3: (Implicit) Encouragement does not do other important things → False


I am not certain if including this as an implication or negation of 1 and 2 was correct. 

As far as I can imagine, one of these ( implication or negation ) would have to be the reason why you claim the statement to be implicit. I could break down Graham's statements into symbolic form and work this out like a true logician, but I'm a bit too lazy right now.  There's just no statement that be negated to equal point 3, nor is the implication really clear.  

Just to be clear - I do think think this is a meaningful point. I just don't think it's implicit to Graham's statement, observing the definition of "implied though not plainly expressed".
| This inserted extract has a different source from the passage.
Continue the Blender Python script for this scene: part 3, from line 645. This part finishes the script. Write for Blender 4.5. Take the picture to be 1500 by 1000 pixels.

Anyway, I just thought this point was a bit of a stretch and overall not necessary. This is admittedly nit-picky, sorry.

Otherwise, I thought this was a great, meaningful analysis. #5 - #8 were particularly enjoyable.

I agree strongly with your final assessment of encouragement culture generally - there is far too much of it and it is patently insincere. The true reasons for this are as you stated - lack of motivation, awkwardness. 

Thanks for posting.


Thanks. The thing on #3 was intended as "I evaluate this to false", the arrows in the original logic were meant to indicate that they were supposed to be implications of previous claims. Curious if others found that unclear or not, since if it wasn't clear I don't want to do it again without an explanation.

Could you elaborate as to why you think "need is a strong word"?


https://genius.com/George-carlin-free-floating-hostility-lyrics ?

Need implies you can't do without it. Which is usually very untrue.